All such coalitions to be successful must circle around a single man.

This man was a young Scottish clerk, who had spent a year only in the far Athabasca district. He had not depended on birth or influence for his advancement, was not yet wholly immersed in the traditions or prejudices of either company, and had consequently nothing to unlearn. Montreal became the Canadian headquarters of the company, but now the annual meeting of the traders where he as Governor presided, was held at Norway House. The offices in London were united, and thus the affairs of the fur trade were provided for and outward peace at least was guaranteed. We are, however, chiefly dealing with the affairs of Assiniboia as Lord Selkirk called it, or with what was more commonly called Red River Settlement. This belonged to Lord Selkirk's heirs. The executors were, of course, Hudson's Bay Company grandees. They were Sir James Montgomery, Mr. Halkett, Andrew Colville, and his brother the Solicitor-general of Scotland. When the news came of the death of Lord Selkirk, the mishaps and disturbances of the Colony had been so many, that Hudson's Bay Company, Nor'-Westers, Settlers, and Freemen all said, "That will end the Colonynow!" To the surprise of everyone the first message from the executors was one of courage, and the announcement was made that their first aim would be to send six hundred new settlers to the banks of Red River.

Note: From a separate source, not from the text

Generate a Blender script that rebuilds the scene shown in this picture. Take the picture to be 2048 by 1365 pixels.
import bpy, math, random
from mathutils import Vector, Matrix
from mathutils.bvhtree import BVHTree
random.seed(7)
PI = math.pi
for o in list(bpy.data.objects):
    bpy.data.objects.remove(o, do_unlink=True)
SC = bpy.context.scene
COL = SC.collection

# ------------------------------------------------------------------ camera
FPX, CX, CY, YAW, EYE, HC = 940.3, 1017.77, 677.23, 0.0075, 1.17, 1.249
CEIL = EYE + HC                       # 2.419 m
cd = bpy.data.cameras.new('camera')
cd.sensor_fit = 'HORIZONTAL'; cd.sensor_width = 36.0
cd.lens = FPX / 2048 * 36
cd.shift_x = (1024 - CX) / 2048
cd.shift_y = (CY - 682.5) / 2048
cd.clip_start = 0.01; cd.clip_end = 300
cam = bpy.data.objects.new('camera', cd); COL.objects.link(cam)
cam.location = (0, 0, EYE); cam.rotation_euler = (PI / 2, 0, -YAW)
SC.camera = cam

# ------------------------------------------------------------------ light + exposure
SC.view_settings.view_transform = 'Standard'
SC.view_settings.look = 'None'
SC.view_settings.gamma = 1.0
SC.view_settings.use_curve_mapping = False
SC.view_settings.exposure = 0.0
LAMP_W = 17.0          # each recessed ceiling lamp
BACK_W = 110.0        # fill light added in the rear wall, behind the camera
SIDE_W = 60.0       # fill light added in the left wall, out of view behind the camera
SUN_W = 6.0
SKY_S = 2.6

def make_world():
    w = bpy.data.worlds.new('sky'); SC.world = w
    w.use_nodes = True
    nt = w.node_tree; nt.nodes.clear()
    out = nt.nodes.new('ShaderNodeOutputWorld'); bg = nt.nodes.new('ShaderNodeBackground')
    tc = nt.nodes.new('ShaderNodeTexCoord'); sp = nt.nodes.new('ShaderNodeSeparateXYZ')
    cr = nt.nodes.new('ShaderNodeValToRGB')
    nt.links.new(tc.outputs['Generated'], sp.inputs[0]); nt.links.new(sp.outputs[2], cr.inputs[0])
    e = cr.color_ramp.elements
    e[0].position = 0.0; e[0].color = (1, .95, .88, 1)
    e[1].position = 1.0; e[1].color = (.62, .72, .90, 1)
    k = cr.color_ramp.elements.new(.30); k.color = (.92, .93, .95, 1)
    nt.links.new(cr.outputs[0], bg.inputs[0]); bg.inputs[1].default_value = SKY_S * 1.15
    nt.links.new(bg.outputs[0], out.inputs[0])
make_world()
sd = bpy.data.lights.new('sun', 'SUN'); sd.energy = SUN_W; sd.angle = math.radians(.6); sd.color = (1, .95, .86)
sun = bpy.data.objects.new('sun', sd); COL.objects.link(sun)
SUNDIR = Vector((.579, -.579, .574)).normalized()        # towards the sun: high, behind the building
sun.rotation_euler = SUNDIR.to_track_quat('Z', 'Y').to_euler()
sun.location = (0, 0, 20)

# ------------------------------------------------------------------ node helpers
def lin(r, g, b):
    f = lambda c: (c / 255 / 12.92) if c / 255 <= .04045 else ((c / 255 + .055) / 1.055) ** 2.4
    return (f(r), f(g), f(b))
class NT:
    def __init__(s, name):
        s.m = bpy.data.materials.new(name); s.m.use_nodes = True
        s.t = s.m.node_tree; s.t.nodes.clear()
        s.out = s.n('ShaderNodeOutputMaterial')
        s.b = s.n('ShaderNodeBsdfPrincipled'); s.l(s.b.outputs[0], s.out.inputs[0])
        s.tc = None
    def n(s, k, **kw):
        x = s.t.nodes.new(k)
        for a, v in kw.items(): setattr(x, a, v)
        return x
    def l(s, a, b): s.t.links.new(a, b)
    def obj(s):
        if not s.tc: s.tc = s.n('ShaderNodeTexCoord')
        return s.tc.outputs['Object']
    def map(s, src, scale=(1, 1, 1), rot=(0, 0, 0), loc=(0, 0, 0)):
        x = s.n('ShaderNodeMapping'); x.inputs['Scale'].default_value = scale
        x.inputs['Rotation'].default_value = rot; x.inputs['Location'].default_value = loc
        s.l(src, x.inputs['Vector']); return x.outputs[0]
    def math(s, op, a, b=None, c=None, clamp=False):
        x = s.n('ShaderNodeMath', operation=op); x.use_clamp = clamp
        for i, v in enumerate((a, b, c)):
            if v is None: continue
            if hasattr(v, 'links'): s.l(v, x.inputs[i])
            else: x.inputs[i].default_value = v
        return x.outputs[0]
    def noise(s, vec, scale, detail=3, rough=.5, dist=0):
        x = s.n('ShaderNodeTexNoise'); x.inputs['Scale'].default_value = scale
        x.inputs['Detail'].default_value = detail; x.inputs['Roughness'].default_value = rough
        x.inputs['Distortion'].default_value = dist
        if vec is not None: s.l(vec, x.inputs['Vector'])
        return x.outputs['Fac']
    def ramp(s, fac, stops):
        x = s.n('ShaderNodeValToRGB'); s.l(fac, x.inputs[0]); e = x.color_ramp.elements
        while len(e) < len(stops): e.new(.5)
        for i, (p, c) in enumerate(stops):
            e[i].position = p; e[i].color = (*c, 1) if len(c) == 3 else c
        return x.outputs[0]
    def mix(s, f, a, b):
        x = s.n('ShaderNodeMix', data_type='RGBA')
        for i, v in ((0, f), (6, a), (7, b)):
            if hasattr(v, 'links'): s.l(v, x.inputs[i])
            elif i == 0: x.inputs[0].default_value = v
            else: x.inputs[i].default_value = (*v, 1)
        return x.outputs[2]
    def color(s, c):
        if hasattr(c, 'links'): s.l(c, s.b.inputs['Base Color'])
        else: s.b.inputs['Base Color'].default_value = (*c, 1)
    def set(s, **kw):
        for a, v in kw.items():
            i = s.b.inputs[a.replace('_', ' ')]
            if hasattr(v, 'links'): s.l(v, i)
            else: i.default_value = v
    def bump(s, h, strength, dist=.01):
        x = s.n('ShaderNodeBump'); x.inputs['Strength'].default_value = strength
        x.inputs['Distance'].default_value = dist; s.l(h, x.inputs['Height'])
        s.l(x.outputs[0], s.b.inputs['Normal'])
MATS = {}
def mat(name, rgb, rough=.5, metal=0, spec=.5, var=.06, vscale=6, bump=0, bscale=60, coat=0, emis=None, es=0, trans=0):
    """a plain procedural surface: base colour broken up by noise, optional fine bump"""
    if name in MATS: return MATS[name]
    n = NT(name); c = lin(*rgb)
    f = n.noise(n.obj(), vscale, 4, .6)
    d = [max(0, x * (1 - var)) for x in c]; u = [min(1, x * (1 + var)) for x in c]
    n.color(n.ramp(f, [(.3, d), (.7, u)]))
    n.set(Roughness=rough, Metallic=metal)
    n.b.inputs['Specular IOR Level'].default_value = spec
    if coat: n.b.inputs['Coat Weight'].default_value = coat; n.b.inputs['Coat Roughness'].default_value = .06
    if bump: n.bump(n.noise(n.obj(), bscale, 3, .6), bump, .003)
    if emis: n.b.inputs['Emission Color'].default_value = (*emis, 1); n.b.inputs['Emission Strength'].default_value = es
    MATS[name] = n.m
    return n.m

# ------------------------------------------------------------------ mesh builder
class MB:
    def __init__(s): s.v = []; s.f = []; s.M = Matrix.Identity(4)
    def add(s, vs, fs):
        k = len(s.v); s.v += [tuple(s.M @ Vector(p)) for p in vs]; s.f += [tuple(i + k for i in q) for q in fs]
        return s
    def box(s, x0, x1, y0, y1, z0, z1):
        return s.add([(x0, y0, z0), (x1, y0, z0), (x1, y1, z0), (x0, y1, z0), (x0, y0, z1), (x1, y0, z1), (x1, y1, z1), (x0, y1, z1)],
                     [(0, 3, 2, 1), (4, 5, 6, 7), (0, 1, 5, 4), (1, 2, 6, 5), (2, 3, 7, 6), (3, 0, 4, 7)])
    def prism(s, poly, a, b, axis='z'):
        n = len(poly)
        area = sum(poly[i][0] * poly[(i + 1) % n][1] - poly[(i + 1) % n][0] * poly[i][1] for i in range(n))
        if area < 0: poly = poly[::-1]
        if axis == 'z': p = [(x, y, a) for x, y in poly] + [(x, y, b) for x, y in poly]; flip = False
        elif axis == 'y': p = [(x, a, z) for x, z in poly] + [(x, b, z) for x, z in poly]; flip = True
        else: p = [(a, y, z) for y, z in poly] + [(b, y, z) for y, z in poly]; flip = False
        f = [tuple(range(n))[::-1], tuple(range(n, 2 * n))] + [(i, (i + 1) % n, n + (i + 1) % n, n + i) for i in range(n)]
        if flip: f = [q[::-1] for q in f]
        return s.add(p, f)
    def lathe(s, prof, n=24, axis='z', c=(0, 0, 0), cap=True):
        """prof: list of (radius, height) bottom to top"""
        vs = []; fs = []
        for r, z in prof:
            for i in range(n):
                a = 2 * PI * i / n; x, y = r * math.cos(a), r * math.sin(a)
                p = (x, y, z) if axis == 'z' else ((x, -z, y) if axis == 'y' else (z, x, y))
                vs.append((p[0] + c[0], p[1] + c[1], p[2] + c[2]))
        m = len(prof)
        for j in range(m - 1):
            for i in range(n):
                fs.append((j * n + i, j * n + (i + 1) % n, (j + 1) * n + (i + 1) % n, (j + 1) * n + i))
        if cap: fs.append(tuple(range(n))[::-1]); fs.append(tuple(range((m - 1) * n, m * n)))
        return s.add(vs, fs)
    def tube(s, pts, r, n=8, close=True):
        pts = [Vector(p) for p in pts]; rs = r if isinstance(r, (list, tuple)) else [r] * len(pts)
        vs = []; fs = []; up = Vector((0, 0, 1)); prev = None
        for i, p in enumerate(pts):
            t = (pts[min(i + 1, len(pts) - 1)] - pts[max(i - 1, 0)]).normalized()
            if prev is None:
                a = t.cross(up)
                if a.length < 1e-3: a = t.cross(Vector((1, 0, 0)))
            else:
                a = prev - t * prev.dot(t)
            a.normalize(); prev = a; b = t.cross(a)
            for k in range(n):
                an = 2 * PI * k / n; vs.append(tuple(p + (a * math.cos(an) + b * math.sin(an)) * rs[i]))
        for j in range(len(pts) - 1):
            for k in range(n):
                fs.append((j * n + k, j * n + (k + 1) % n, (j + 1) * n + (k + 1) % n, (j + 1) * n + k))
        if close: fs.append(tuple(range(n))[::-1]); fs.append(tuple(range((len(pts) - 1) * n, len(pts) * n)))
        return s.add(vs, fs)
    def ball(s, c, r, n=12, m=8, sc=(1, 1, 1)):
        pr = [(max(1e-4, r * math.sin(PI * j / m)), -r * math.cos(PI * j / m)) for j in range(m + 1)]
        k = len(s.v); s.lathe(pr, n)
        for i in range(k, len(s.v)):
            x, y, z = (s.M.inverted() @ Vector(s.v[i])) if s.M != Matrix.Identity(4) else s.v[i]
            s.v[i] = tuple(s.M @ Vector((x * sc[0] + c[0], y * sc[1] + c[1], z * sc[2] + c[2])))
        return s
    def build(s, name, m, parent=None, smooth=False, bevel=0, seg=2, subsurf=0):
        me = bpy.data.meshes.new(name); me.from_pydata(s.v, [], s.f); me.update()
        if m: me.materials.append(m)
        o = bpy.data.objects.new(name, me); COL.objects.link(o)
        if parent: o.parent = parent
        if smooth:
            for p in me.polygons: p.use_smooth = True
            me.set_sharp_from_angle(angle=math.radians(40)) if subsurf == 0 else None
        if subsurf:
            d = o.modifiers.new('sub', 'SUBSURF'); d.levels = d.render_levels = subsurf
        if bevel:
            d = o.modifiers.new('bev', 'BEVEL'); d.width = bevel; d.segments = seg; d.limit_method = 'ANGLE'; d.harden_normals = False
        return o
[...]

On Kildonan Road near Winnipeg.

The angry passions which had been roused led the English directors to take the very wise step of sending out two representatives—one from each of the old companies to rearrange all matters and settle all disputes. The two delegates were Nicholas Garry, the Vice-Governor of the Hudson's Bay Company, and Simon McGillivray, who bore one of the most influential names of the Nor'-Wester traders. They were not, however, equally well liked. Garry was a courteous, fair, and kindly gentleman. He won golden opinions among officers and settlers alike. McGillivray was suspicious and selfish, so the records of the time state. They came to the Red River in 1821, and Garry entered particularly into the arrangement of the Forts at the Forks. The old Fort Douglas was retained as Colony Fort, and the small Hudson's Bay Company trading house as well as Fort Gibraltar were absorbed into the new fort which was erected on the banks of the Assiniboine between Main Street and the bank of the Red River. All the letters and documents of the time speak of Governor Garry's visits as carrying a gleam of sunshine wherever he went and it was appropriate that the new fort built in the following year should bear the name Fort Garry. This was the wooden fort, which still remained in existence though superseded as a fort in 1850.

At the time of Governor Garry's visit the population of the settlement may be considered to have been about five hundred. These were made up of somewhat less than two hundred Selkirk Colonists, about one hundred De Meurons, a considerable number of French Voyageurs and Freemen, Swiss Colonists perhaps eighty, and the remainder Orkney, employees of the Hudson's Bay Company. The Colony was, however, beginning to organize itself. The accounts of the French settlers are very vague, an occasional name flitting across the page of history. One family still found on Red River banks, gains celebrity as possessing the first white woman who came to Rupert's Land. With her husband she had gone to Edmonton in ——, and had wandered over the prairies. In 1811, with her husband, she first saw the Forks of Red River and wintered in 1811-12 at Pembina, the winter which the first band of Colonists spent at York Factory. Lajimoniere became a fast adherent of Lord Selkirk, and made a famous and most dangerous winter journey through the wilds alone, carrying letters from Red River to Montreal, delivered them personally to Lord Selkirk in 1815.

The Lajimonieres received with great delight in 1818 the first Roman Catholic missionaries who reached Red River. These were sent through Lord Selkirk's influence, and the large gift of land known as the Seigniory lying east of St. Boniface was the reward given to the early pioneer missionaries—Provencher and Dumoulin, men of great stature and manly bearing. In the year of their arrival James Sutherland, the Presbyterian chaplain of the Selkirk Colonists, was taken by the Nor'-Westers to Upper Canada, whither his son, Haman Sutherland, had gone in 1815 with Duncan Cameron. The Earl of Selkirk had promised to send to his Scottish Colonists a minister of their own faith. On his death in France his agent in London was Mr. John Pritchard. Seventeen days after the death of Lord Selkirk, Rev. John West was appointed to come as chaplain to the Colonists and the other Protestants of Red River. Pritchard arrived by Hudson's Bay ship at York Factory 15 Aug., 1820, having Mr. West in company with him.

And now Colville wrote to Alexander Macdonell, the Governor of the Settlement: "Mr. West goes out and takes with him persons acquainted with making bricks and pottery." Macdonell was a Roman Catholic, but Colville wrote: "I trust also that by your example and advice you will encourage all the Protestants, Presbyterians as well as others to attend divine service as performed by Mr. West. He will also open schools." As to Mr. West's support a curiosity occurs in one of Mr. West's letters written in the following year from York Factory. He speaks of an agreement between Lord Selkirk and the Selkirk Settlers.

"That the Settlers will use their endeavours for the benefit and support of the clergyman and shall be chargeable therewith as follows (that is to say): each settler shall employ himself, his servants, his horses, cattle, carts, carriages and other things necessary to the purpose on every day and at every place to be appointed by the clergyman to whom, or whose flock he shall belong, not exceeding at and after the rate of three days in the spring and three days in the autumn of each year."

This is a gem of ecclesiasticism.

Mr. West says: "I find that it is impracticable to carry the same into effect. This is attributable to the distance of most of the settlers and the reluctance of the Scotch Settlers."

Mr. West had made mention of this to Governor Garry.